Brief -> Repeat the data word for word. Do not include the pictures.

=====

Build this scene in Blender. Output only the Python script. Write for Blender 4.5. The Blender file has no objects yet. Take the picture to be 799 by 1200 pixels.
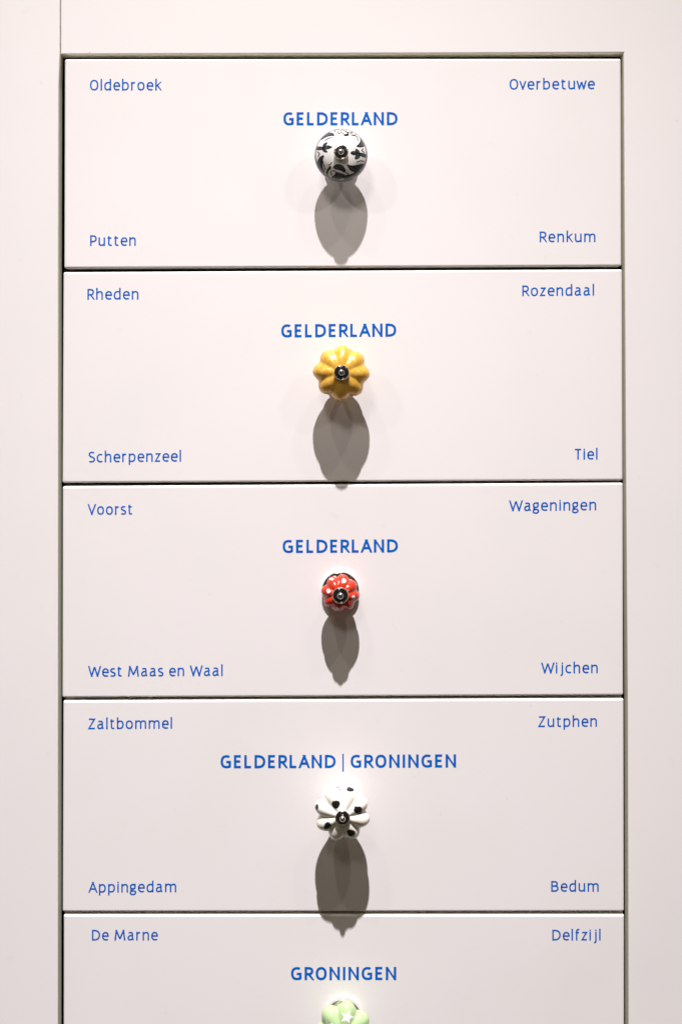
import bpy, bmesh, math, random
import numpy as np
from mathutils import Vector
random.seed(7)
C = bpy.context.scene.collection
S = 0.00064                      # metres per unit of drawing (a drawer is about 0.42 m wide)

# ------------------------------------------------------------------ camera, lamps, exposure
EYE = (400, 440, 1500)           # x, y (down), distance in front of the drawer faces
def P(x, y, z=0.0):              # drawing units -> metres; z = distance in front of the faces
    return Vector(((x-400)*S, -z*S, (1200-y)*S))
sc = bpy.context.scene
cam = bpy.data.cameras.new('camera'); co = bpy.data.objects.new('camera', cam); C.objects.link(co)
co.location = P(*EYE); co.rotation_euler = (math.radians(90), 0, 0)
cam.sensor_fit = 'HORIZONTAL'; cam.sensor_width = 24.0
cam.lens = 24.0*1500/799; cam.shift_x = -0.0006; cam.shift_y = -160/799
cam.clip_start = 0.01; cam.clip_end = 50
sc.camera = co
w = bpy.data.worlds.new('World'); sc.world = w; w.use_nodes = True
bg = w.node_tree.nodes['Background']; bg.inputs[0].default_value = (1.0, 0.79, 0.56, 1); bg.inputs[1].default_value = 0.072
sc.view_settings.view_transform = 'Standard'; sc.view_settings.look = 'None'
sc.view_settings.exposure = 0.0; sc.view_settings.gamma = 1.0
sc.cycles.use_denoising = True
sc.cycles.sample_clamp_indirect = 30.0
sc.cycles.blur_glossy = 1.0
sc.cycles.max_bounces = 8

def spot(name, pos, aim, watts, col, cone, blend, r):
    l = bpy.data.lights.new(name, 'SPOT'); l.energy = watts; l.color = col
    l.spot_size = math.radians(cone); l.spot_blend = blend; l.shadow_soft_size = r
    o = bpy.data.objects.new(name, l); C.objects.link(o); o.location = P(*pos)
    o.rotation_euler = (P(*aim)-P(*pos)).to_track_quat('-Z', 'Y').to_euler()
    return o
WARM = (1.0, 0.964, 0.985)
spot('track_spot', (400, 187-4000, 1900), (-200, 20000, 0), 1530, WARM, 55, 1.0, 0.021)
spot('track_spot', (400-4300, 187-3900, 4300), (380, -200, 0), 118, (1, .96, .95), 13, 1.0, 0.03)
spot('track_spot', (400+4300, 187-3900, 4300), (380, -200, 0), 118, (1, .96, .95), 13, 1.0, 0.03)
spot('track_spot', (400-1250, 500-4200, 2000), (400, 600, 0), 34, (1, .90, .80), 40, 1.0, 0.012)
spot('track_spot', (400+1250, 500-4200, 2000), (400, 600, 0), 34, (1, .90, .80), 40, 1.0, 0.012)
def area(name, pos, aim, watts, col, sx, sy):
    l = bpy.data.lights.new(name, 'AREA'); l.shape = 'RECTANGLE'; l.size = sx; l.size_y = sy
    l.energy = watts; l.color = col
    o = bpy.data.objects.new(name, l); C.objects.link(o); o.location = P(*pos)
    o.rotation_euler = (P(*aim)-P(*pos)).to_track_quat('-Z', 'Y').to_euler()
# a wide, soft fill lamp, added to lift the shadows on the upper part of the cabinet
spot('soft_fill', (-300, -2600, 3300), (420, -900, 0), 108, (1, .93, .85), 50, 1.0, 0.28)

# ------------------------------------------------------------------ materials
def mat(name, col, rough=0.5, metal=0.0, spec=0.5, coat=0.0, bump=None, attr=False, mottle=None):
    m = bpy.data.materials.new(name); m.use_nodes = True
    nt = m.node_tree; b = nt.nodes['Principled BSDF']
    b.inputs['Base Color'].default_value = (*col, 1); b.inputs['Roughness'].default_value = rough
    b.inputs['Metallic'].default_value = metal; b.inputs['Specular IOR Level'].default_value = spec
    b.inputs['Coat Weight'].default_value = coat; b.inputs['Coat Roughness'].default_value = 0.06
    tc = nt.nodes.new('ShaderNodeTexCoord')
    src = None
    if attr:
        a = nt.nodes.new('ShaderNodeVertexColor'); a.layer_name = 'Col'; src = a.outputs[0]
        nt.links.new(src, b.inputs['Base Color'])
    if mottle:                                   # (scale, other colour, low, high)
        n = nt.nodes.new('ShaderNodeTexNoise'); n.inputs['Scale'].default_value = mottle[0]; n.inputs['Detail'].default_value = 6
        r = nt.nodes.new('ShaderNodeMapRange'); r.inputs[1].default_value = mottle[2]; r.inputs[2].default_value = mottle[3]
        mx = nt.nodes.new('ShaderNodeMix'); mx.data_type = 'RGBA'
        nt.links.new(tc.outputs['Object'], n.inputs['Vector']); nt.links.new(n.outputs[0], r.inputs[0]); nt.links.new(r.outputs[0], mx.inputs[0])
        if src: nt.links.new(src, mx.inputs[6])
        else: mx.inputs[6].default_value = (*col, 1)
        mx.inputs[7].default_value = (*mottle[1], 1)
        nt.links.new(mx.outputs[2], b.inputs['Base Color'])
    if bump:                                     # (scale, strength, distance)
        n2 = nt.nodes.new('ShaderNodeTexNoise'); n2.inputs['Scale'].default_value = bump[0]; n2.inputs['Detail'].default_value = 4
        bp = nt.nodes.new('ShaderNodeBump'); bp.inputs['Strength'].default_value = bump[1]; bp.inputs['Distance'].default_value = bump[2]
        nt.links.new(tc.outputs['Object'], n2.inputs['Vector']); nt.links.new(n2.outputs[0], bp.inputs['Height'])
        nt.links.new(bp.outputs[0], b.inputs['Normal'])
    return m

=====

Completed exercise ->
Build this scene in Blender. Output only the Python script. Write for Blender 4.5. The Blender file has no objects yet. Take the picture to be 799 by 1200 pixels.
import bpy, bmesh, math, random
import numpy as np
from mathutils import Vector
random.seed(7)
C = bpy.context.scene.collection
S = 0.00064                      # metres per unit of drawing (a drawer is about 0.42 m wide)

# ------------------------------------------------------------------ camera, lamps, exposure
EYE = (400, 440, 1500)           # x, y (down), distance in front of the drawer faces
def P(x, y, z=0.0):              # drawing units -> metres; z = distance in front of the faces
    return Vector(((x-400)*S, -z*S, (1200-y)*S))
sc = bpy.context.scene
cam = bpy.data.cameras.new('camera'); co = bpy.data.objects.new('camera', cam); C.objects.link(co)
co.location = P(*EYE); co.rotation_euler = (math.radians(90), 0, 0)
cam.sensor_fit = 'HORIZONTAL'; cam.sensor_width = 24.0
cam.lens = 24.0*1500/799; cam.shift_x = -0.0006; cam.shift_y = -160/799
cam.clip_start = 0.01; cam.clip_end = 50
sc.camera = co
w = bpy.data.worlds.new('World'); sc.world = w; w.use_nodes = True
bg = w.node_tree.nodes['Background']; bg.inputs[0].default_value = (1.0, 0.79, 0.56, 1); bg.inputs[1].default_value = 0.072
sc.view_settings.view_transform = 'Standard'; sc.view_settings.look = 'None'
sc.view_settings.exposure = 0.0; sc.view_settings.gamma = 1.0
sc.cycles.use_denoising = True
sc.cycles.sample_clamp_indirect = 30.0
sc.cycles.blur_glossy = 1.0
sc.cycles.max_bounces = 8

def spot(name, pos, aim, watts, col, cone, blend, r):
    l = bpy.data.lights.new(name, 'SPOT'); l.energy = watts; l.color = col
    l.spot_size = math.radians(cone); l.spot_blend = blend; l.shadow_soft_size = r
    o = bpy.data.objects.new(name, l); C.objects.link(o); o.location = P(*pos)
    o.rotation_euler = (P(*aim)-P(*pos)).to_track_quat('-Z', 'Y').to_euler()
    return o
WARM = (1.0, 0.964, 0.985)
spot('track_spot', (400, 187-4000, 1900), (-200, 20000, 0), 1530, WARM, 55, 1.0, 0.021)
spot('track_spot', (400-4300, 187-3900, 4300), (380, -200, 0), 118, (1, .96, .95), 13, 1.0, 0.03)
spot('track_spot', (400+4300, 187-3900, 4300), (380, -200, 0), 118, (1, .96, .95), 13, 1.0, 0.03)
spot('track_spot', (400-1250, 500-4200, 2000), (400, 600, 0), 34, (1, .90, .80), 40, 1.0, 0.012)
spot('track_spot', (400+1250, 500-4200, 2000), (400, 600, 0), 34, (1, .90, .80), 40, 1.0, 0.012)
def area(name, pos, aim, watts, col, sx, sy):
    l = bpy.data.lights.new(name, 'AREA'); l.shape = 'RECTANGLE'; l.size = sx; l.size_y = sy
    l.energy = watts; l.color = col
    o = bpy.data.objects.new(name, l); C.objects.link(o); o.location = P(*pos)
    o.rotation_euler = (P(*aim)-P(*pos)).to_track_quat('-Z', 'Y').to_euler()
# a wide, soft fill lamp, added to lift the shadows on the upper part of the cabinet
spot('soft_fill', (-300, -2600, 3300), (420, -900, 0), 108, (1, .93, .85), 50, 1.0, 0.28)

# ------------------------------------------------------------------ materials
def mat(name, col, rough=0.5, metal=0.0, spec=0.5, coat=0.0, bump=None, attr=False, mottle=None):
    m = bpy.data.materials.new(name); m.use_nodes = True
    nt = m.node_tree; b = nt.nodes['Principled BSDF']
    b.inputs['Base Color'].default_value = (*col, 1); b.inputs['Roughness'].default_value = rough
    b.inputs['Metallic'].default_value = metal; b.inputs['Specular IOR Level'].default_value = spec
    b.inputs['Coat Weight'].default_value = coat; b.inputs['Coat Roughness'].default_value = 0.06
    tc = nt.nodes.new('ShaderNodeTexCoord')
    src = None
    if attr:
        a = nt.nodes.new('ShaderNodeVertexColor'); a.layer_name = 'Col'; src = a.outputs[0]
        nt.links.new(src, b.inputs['Base Color'])
    if mottle:                                   # (scale, other colour, low, high)
        n = nt.nodes.new('ShaderNodeTexNoise'); n.inputs['Scale'].default_value = mottle[0]; n.inputs['Detail'].default_value = 6
        r = nt.nodes.new('ShaderNodeMapRange'); r.inputs[1].default_value = mottle[2]; r.inputs[2].default_value = mottle[3]
        mx = nt.nodes.new('ShaderNodeMix'); mx.data_type = 'RGBA'
        nt.links.new(tc.outputs['Object'], n.inputs['Vector']); nt.links.new(n.outputs[0], r.inputs[0]); nt.links.new(r.outputs[0], mx.inputs[0])
        if src: nt.links.new(src, mx.inputs[6])
        else: mx.inputs[6].default_value = (*col, 1)
        mx.inputs[7].default_value = (*mottle[1], 1)
        nt.links.new(mx.outputs[2], b.inputs['Base Color'])
    if bump:                                     # (scale, strength, distance)
        n2 = nt.nodes.new('ShaderNodeTexNoise'); n2.inputs['Scale'].default_value = bump[0]; n2.inputs['Detail'].default_value = 4
        bp = nt.nodes.new('ShaderNodeBump'); bp.inputs['Strength'].default_value = bump[1]; bp.inputs['Distance'].default_value = bump[2]
        nt.links.new(tc.outputs['Object'], n2.inputs['Vector']); nt.links.new(n2.outputs[0], bp.inputs['Height'])
        nt.links.new(bp.outputs[0], b.inputs['Normal'])
    return m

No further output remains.